Thursday 2 June 2011

Heartbroken...



Last night I heard one more story of Palestine, and while it was one I heard before, this time for me it was especially powerful. My favourite bookshop here was showing a documentary - the story of Budrus, which like so many other Palestinian villages has lost land to the building of the highly controversial wall.

As the people of Budrus acknowledge, if the Israelis want to build a wall for security, then that’s fine – assuming it’s on the line between Israeli and Palestinian territory.

Instead, thousands of acres of West Bank Palestinian land are being confiscated by the occupying power – against all international law, and against obvious common sense and most of all morality – and the wall is being built on and through Palestinian homes, farms and villages with no redress for the people losing homes, land, incomes and more.
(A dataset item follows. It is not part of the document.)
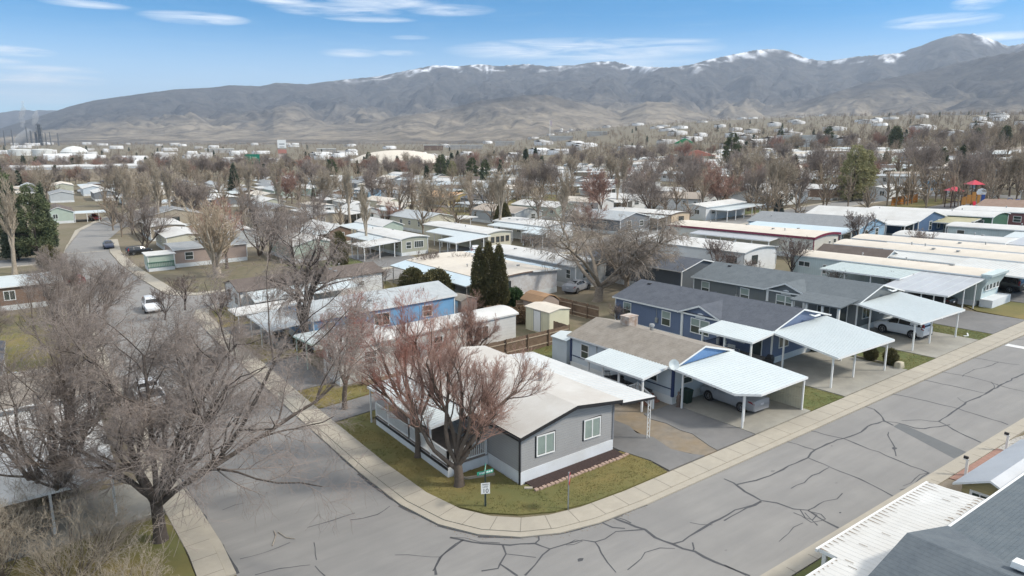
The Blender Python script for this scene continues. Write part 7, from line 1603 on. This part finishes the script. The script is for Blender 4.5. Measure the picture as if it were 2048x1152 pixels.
def mtn_mat():
    m_mtn.use_nodes = True; nt = m_mtn.node_tree; N, L = nt.nodes, nt.links; b = N['Principled BSDF']; b.inputs['Roughness'].default_value = 1; b.inputs['Specular IOR Level'].default_value = .1
    geo = N.new('ShaderNodeNewGeometry'); at_ = N.new('ShaderNodeVertexColor'); at_.layer_name = 'cover'
    sp = N.new('ShaderNodeSeparateColor'); L.new(at_.outputs[0], sp.inputs[0])
    n1 = N.new('ShaderNodeTexNoise'); n1.inputs['Scale'].default_value = .006; n1.inputs['Detail'].default_value = 10; n1.inputs['Roughness'].default_value = .72; L.new(geo.outputs['Position'], n1.inputs['Vector'])
    r1 = N.new('ShaderNodeValToRGB'); r1.color_ramp.elements[0].position = .38; r1.color_ramp.elements[1].position = .62; r1.color_ramp.elements[0].color = (.03, .032, .034, 1); r1.color_ramp.elements[1].color = (.09, .084, .077, 1); L.new(n1.outputs[0], r1.inputs[0])
    r2 = N.new('ShaderNodeValToRGB'); r2.color_ramp.elements[0].position = .36; r2.color_ramp.elements[1].position = .60; r2.color_ramp.elements[0].color = (.10, .088, .072, 1); r2.color_ramp.elements[1].color = (.29, .245, .185, 1); L.new(n1.outputs[0], r2.inputs[0])
    mx = N.new('ShaderNodeMixRGB'); L.new(sp.outputs[0], mx.inputs[0]); L.new(r1.outputs[0], mx.inputs[1]); L.new(r2.outputs[0], mx.inputs[2])
    m2 = N.new('ShaderNodeMixRGB'); L.new(sp.outputs[1], m2.inputs[0]); L.new(mx.outputs[0], m2.inputs[1]); m2.inputs[2].default_value = (.86, .87, .90, 1); L.new(m2.outputs[0], b.inputs['Base Color'])
    n2 = N.new('ShaderNodeTexNoise'); n2.inputs['Scale'].default_value = .004; n2.inputs['Detail'].default_value = 8; L.new(geo.outputs['Position'], n2.inputs['Vector'])
    bp = N.new('ShaderNodeBump'); bp.inputs['Strength'].default_value = 1; bp.inputs['Distance'].default_value = 90; L.new(n2.outputs[0], bp.inputs['Height']); L.new(bp.outputs[0], b.inputs['Normal'])
mtn_mat()
def build_mountains():
    az = np.radians(np.linspace(-50, 50, 900)); r = np.concatenate([np.linspace(2600, 9600, 210), np.linspace(9700, 17000, 40)])
    A, R = np.meshgrid(az, r, indexing='ij'); x = R * np.sin(A); y = R * np.cos(A); s = x * ct + y * sn; t = -x * sn + y * ct
    R0 = 2600; s0 = (R0 * np.sin(A)) * ct + (R0 * np.cos(A)) * sn; t0 = -(R0 * np.sin(A)) * sn + (R0 * np.cos(A)) * ct
    zg = T(s0, t0); z = np.maximum(zg, M_h(s, t)); 
    u = 1024 + F_PX * np.tan(A)
    nz = fbm(x / 260, y / 260, 6, 31); nl = fbm(x / 1200, y / 1200, 4, 77)
    gz, gr = np.gradient(z, axis=0), np.gradient(z, axis=1)
    aspect = -gz / (np.abs(gz) + np.abs(gr) + 1e-3)
    tan = np.clip((330 - z) / 170 + (nl - .5) * 2.4 + .35 * (u < 1500) - .55 * (u < 560) + .45 * aspect, 0, 1)
    tan = np.where(z > 30, tan, .45 + .4 * nl)
    tan = tan * np.clip(1 - (R - 5200) / 1500, 0, 1) * .95
    zmax = z.max(axis=1, keepdims=True); hf = fbm(x / 130, y / 130, 5, 55, True)
    snow = np.clip((z - (zmax - 90 + 160 * (nz - .5) * 2)) / 70, 0, 1) * np.clip((z - 640) / 120, 0, 1) * np.clip(4.5 * (hf - .60) + .9 * aspect + 2.0 * (nl - .5), 0, 1)
    snow = np.clip(snow, 0, 1); snow[R > 9600] = np.clip((z[R > 9600] - 560) / 200, 0, 1)
    n, m = A.shape; idx = np.arange(n * m).reshape(n, m); Q = np.stack([idx[:-1, :-1], idx[:-1, 1:], idx[1:, 1:], idx[1:, :-1]], -1).reshape(-1, 4)
    me = np_mesh('mountains', np.stack([s, t, z - .05], -1).reshape(-1, 3), Q, m_mtn, smooth=True)
    ca = me.color_attributes.new('cover', 'FLOAT_COLOR', 'POINT'); C = np.stack([tan.ravel(), snow.ravel(), tan.ravel() * 0, np.ones(n * m)], -1).astype(np.float32); ca.data.foreach_set('color', C.ravel())
    o = bpy.data.objects.new('mountains', me); COL.objects.link(o); tag(o, kind='structure')
    return z.min(), z.max()
MZ = build_mountains()
def blocks(name, pts, mt, zf, wr=(8, 22), hr=(3, 7), label=None, kind='stuff'):
    V, Q = [], []
    for (s, t) in pts:
        w, d, h = NR.uniform(*wr), NR.uniform(*wr), NR.uniform(*hr); z = float(zf(s, t)); i = len(V)
        V += [(s - w / 2, t - d / 2, z - 3), (s + w / 2, t - d / 2, z - 3), (s + w / 2, t + d / 2, z - 3), (s - w / 2, t + d / 2, z - 3), (s - w / 2, t - d / 2, z + h), (s + w / 2, t - d / 2, z + h), (s + w / 2, t + d / 2, z + h), (s - w / 2, t + d / 2, z + h), (s - w / 2, t, z + h * 1.35), (s + w / 2, t, z + h * 1.35)]
        Q += [(i, i + 1, i + 5, i + 4), (i + 1, i + 2, i + 6, i + 5), (i + 2, i + 3, i + 7, i + 6), (i + 3, i, i + 4, i + 7), (i + 4, i + 5, i + 9, i + 8), (i + 6, i + 7, i + 8, i + 9)]
    o = bpy.data.objects.new(name, np_mesh(name, V, Q, mt)); COL.objects.link(o); return tag(o, kind=kind)
ZM = lambda s, t: max(float(M_h(np.array([s]), np.array([t]))[0]), Tf(s, t) if math.hypot(s, t) < 2600 else 0)
m_town = mat('distant_town_walls', (.55, .54, .52), (.28, .26, .24), scale=.02, rough=.9, coord='World', c3=(.75, .75, .74), scale3=.008, amt3=.9)
blocks('distant_houses', scatter(150, 560, 2400, -.75, .8), m_town, Tf, (9, 26), (3, 5.5))
def bench(n, ulo, uhi, rlo, rhi):
    out = []
    while len(out) < n:
        u = NR.uniform(ulo, uhi); r = NR.uniform(rlo, rhi); a = math.atan((u - 1024) / F_PX); s, t = cam_to_st(r * math.sin(a), r * math.cos(a))
        out.append((s, t))
    return out
bp_ = bench(520, 1120, 2060, 2650, 3700); blocks('hillside_houses', bp_, m_town, ZM, (7, 15), (3, 5))
bp_ = bench(1500, 1150, 2060, 2650, 3800)
def hill_trees(pts):
    pts = np.array(pts); n = len(pts); z0 = np.array([ZM(a, b) for a, b in pts]); k = 14
    u = NR.uniform(.1, 1, (n, k)); a = NR.uniform(0, 6.28, (n, k)); h = NR.uniform(6, 12, n)[:, None]; r = np.sin(u * 2.6) * h * .45 * NR.uniform(.3, 1, (n, k))
    c = np.stack([pts[:, None, 0] + r * np.cos(a), pts[:, None, 1] + r * np.sin(a), z0[:, None] + u * h], -1).reshape(-1, 3); x = unit(NR.normal(0, 1, c.shape)) * .95; y = unit(np.cross(x, NR.normal(0, 1, c.shape))) * .8
    V = np.stack([c - x - y, c + x - y, c + x + y, c - x + y], 1).reshape(-1, 3); o = bpy.data.objects.new('hillside_woodland', np_mesh('hillside_woodland', V, np.arange(len(V)).reshape(-1, 4), mat('hillside_trees', (.15, .125, .10), (.09, .08, .065), scale=.02, coord='World'))); COL.objects.link(o); tag(o, kind='stuff')
hill_trees(bp_)
# the air between here and the mountains

def haze():
    me = bpy.data.meshes.new('haze'); c = [(x, y) for x in (-14500, 15500) for y in (-14500, 18500)]; lo, hi = -9.0, max(MZ[1] + 60, 200.0)
    V = [(-15500, -3000, lo), (18500, -3000, lo), (18500, 18500, lo), (-15500, 18500, lo), (-15500, -3000, hi), (18500, -3000, hi), (18500, 18500, hi), (-15500, 18500, hi)]
    me.from_pydata(V, [], [(3, 2, 1, 0), (4, 5, 6, 7), (0, 1, 5, 4), (1, 2, 6, 5), (2, 3, 7, 6), (3, 0, 4, 7)])
    m = bpy.data.materials.new('haze'); m.use_nodes = True; nt = m.node_tree; nt.nodes.clear(); o = nt.nodes.new('ShaderNodeOutputMaterial'); v = nt.nodes.new('ShaderNodeVolumePrincipled')
    v.inputs['Color'].default_value = (.72, .82, .97, 1); v.inputs['Density'].default_value = HAZE; v.inputs['Anisotropy'].default_value = .2; nt.links.new(v.outputs[0], o.inputs['Volume']); me.materials.append(m)
    ob = bpy.data.objects.new('haze', me); COL.objects.link(ob); tag(ob, kind='stuff')
HAZE = 7.5e-5
haze()
def hill_marks():
    def onhill(u, r): a = math.atan((u - 1024) / F_PX); s, t = cam_to_st(r * math.sin(a), r * math.cos(a)); return s, t, ZM(s, t)
    s, t, z = onhill(1581, 3300); r = empty('temple', s, t, z, label='white temple with a single pointed spire on the foothill', cat='temple', rz=facing(1581))
    b = MB(); b.box(-22, 22, -12, 12, -6, 11); b.box(-14, 14, -13, 13, 11, 16); b.box(-5, 5, -5, 5, 16, 24); o = b.build('wall', m_trimw, warp=False); o.parent = r
    b = MB(); b.tube((0, 0, 24), (0, 0, 50), 3.2, .2, n=8); o = b.build('spire', m_trimw, warp=False); o.parent = r
    s, t = far_pt(1098, 1500); r = empty('flagpole', s, t, label='tall flagpole with a hanging flag below the foothills', cat='flagpole', rz=facing(1098)); b = MB(); b.tube((0, 0, 0), (0, 0, 42), .5, .3, n=6); o = b.build('pole', m_trimw, warp=False); o.parent = r
    b = MB(); b.box(.3, 4.5, -.1, .1, 31, 41); o = b.build('flag', mat('flag_cloth', (.45, .25, .27), (.6, .6, .62), scale=.6), warp=False); o.parent = r
hill_marks()
# tufts of winter grass on the nearer lawns
def tufts():
    V = []; pts = []
    polys = [l[0] for i, l in enumerate(lawns) if i in (0, 1, 2, 3, 4, 11, 6, 7)]
    polys.append([(15, 14.7), (33.0, 14.7), (33.0, 11.5), (15, 11.5)])
    for pl in polys:
        a = np.array(pl); lo, hi = a.min(0), a.max(0); n = int((hi - lo).prod() * 60); q = NR.uniform(lo, hi, (n, 2)); ins = np.zeros(n, bool); j = len(a) - 1
        for i in range(len(a)):
            c = ((a[i, 1] > q[:, 1]) != (a[j, 1] > q[:, 1])) & (q[:, 0] < (a[j, 0] - a[i, 0]) * (q[:, 1] - a[i, 1]) / (a[j, 1] - a[i, 1] + 1e-9) + a[i, 0]); ins ^= c; j = i
        pts.append(q[ins])
    q = np.concatenate(pts); q = q[fbm(q[:, 0] * .9, q[:, 1] * .9, 3, 8) > .36]; z = T(q[:, 0], q[:, 1]) + .05; out = []
    for k in range(4):
        a = NR.uniform(0, 6.28, len(q)); h = NR.uniform(.015, .045, len(q)); w = NR.uniform(.012, .035, len(q)); o = NR.normal(0, .05, (len(q), 2))
        c = np.stack([q[:, 0] + o[:, 0], q[:, 1] + o[:, 1], z], -1); dx = np.stack([np.cos(a) * w, np.sin(a) * w, 0 * a], -1); up = np.stack([NR.normal(0, .03, len(q)), NR.normal(0, .03, len(q)), h], -1)
        out.append(np.stack([c - dx, c + dx, c + up + dx * .2, c + up - dx * .2], 1))
    V = np.concatenate(out).reshape(-1, 3); me = np_mesh('grass_tufts', V, np.arange(len(V)).reshape(-1, 4), mat('grass_blades', (.29, .225, .085), (.21, .175, .06), scale=1.6, rough=.95, coord='World', c3=(.13, .14, .045), scale3=.16, amt3=.8, detail=9)); o = bpy.data.objects.new('grass_tufts', me); COL.objects.link(o); tag(o, kind='stuff')
tufts()

def litter():
    n = 5200; V = []; q = []
    for pl, k in ((lawns[0][0], 1500), (lawns[2][0], 250), (lawns[3][0], 250), (lawns[1][0], 250)):
        a = np.array(pl); lo, hi = a.min(0), a.max(0); p = NR.uniform(lo, hi, (k, 2)); ins = np.zeros(k, bool); j = len(a) - 1
        for i in range(len(a)):
            ins ^= ((a[i, 1] > p[:, 1]) != (a[j, 1] > p[:, 1])) & (p[:, 0] < (a[j, 0] - a[i, 0]) * (p[:, 1] - a[i, 1]) / (a[j, 1] - a[i, 1] + 1e-9) + a[i, 0]); j = i
        q.append(np.c_[p[ins], np.full(ins.sum(), .075)])
    for line, sd in ((curbN[1:], 1), ([(24, 16.3), (60, 16.3)], -1)):
        for a, b in zip(line, line[1:]):
            A, B = np.array(a), np.array(b); L = np.hypot(*(B - A)); k = int(L * 9); nx = np.array([-(B - A)[1], (B - A)[0]]) / L * sd; f = NR.uniform(0, 1, (k, 1)); q.append(np.c_[A + (B - A) * f + nx * np.abs(NR.normal(0, .22, (k, 1))), np.full(k, .012)])
    q = np.concatenate(q); m = len(q); z = T(q[:, 0], q[:, 1]) + q[:, 2]; a = NR.uniform(0, 6.28, m); r = NR.uniform(.015, .045, m); c = np.stack([q[:, 0], q[:, 1], z], -1)
    x = np.stack([np.cos(a) * r, np.sin(a) * r, NR.normal(0, .006, m)], -1); y = np.stack([-np.sin(a) * r * .6, np.cos(a) * r * .6, NR.normal(0, .006, m)], -1)
    V = np.stack([c - x, c + y, c + x, c - y], 1).reshape(-1, 3); o = bpy.data.objects.new('fallen_leaves', np_mesh('fallen_leaves', V, np.arange(len(V)).reshape(-1, 4), mat('dead_leaf', (.26, .17, .085), (.13, .085, .05), scale=3, coord='World'))); COL.objects.link(o); tag(o, kind='stuff')
litter()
In this case, the Israeli plan was to build their massive ugly concrete wall literally through the village. The villagers stood to lose not just their land but three hundred acres of farm land, and three thousand olive trees – their lifeblood, and income, and as both sides here know, a symbol of life. To rub salt into the wound, the wall was to be within 40 metres of the school and be built through the cemetery…on top of the graves of the villagers' ancestors.

As I watched, a range of emotions flowed through me. At some points I felt inspired by the strength and courage of the villagers who chose to fight all this non-violently, at other times horror and disbelief that anyone could think that it was OK to devastate a village, to desecrate the dead, and to brutalise the living to make it happen.

My heart bled most seeing women weeping for their trees – some a thousand years old, and nurtured ‘as if family’, and I was at my most angry when I saw these middle aged and elderly women being clubbed by soldiers simply for standing on their farms – despite knowing in my head that this is going on every week throughout Palestine.

I was also inspired and heartened by the involvement of Israelis and internationals who joined the Budrus movement, and that this unity and solidarity – with a commitment to non-violence – ultimately resulted in the proposed wall being shifted. A victory for the village, and an example to other villages who are still fighting this same battle every week – many choosing the same non-violence as Budrus.
The fifteen year old young woman Iltezam Morrar, who along with her father Ayed, led the non-violent resistance - and won

Nonetheless, I still came away heartbroken, knowing that these small victories are little in comparison to the war which Israel is waging every day through their occupation. The daily humiliations, the hours lost at checkpoints, the massive loss of land and property, the harassment of ordinary people, and the brutal violence of arrests, beatings and deaths at the hands of settlers and soldiers make this a very one-sided battle. I weep for Palestine tonight and pray for something to change . . .
A young Palestinian man arrested for being on his village land simply because the military can declare it a 'closed military area' any time they like - this time at At-Tuwani - but just like Budrus, a pattern repeated weekly across the West Bank.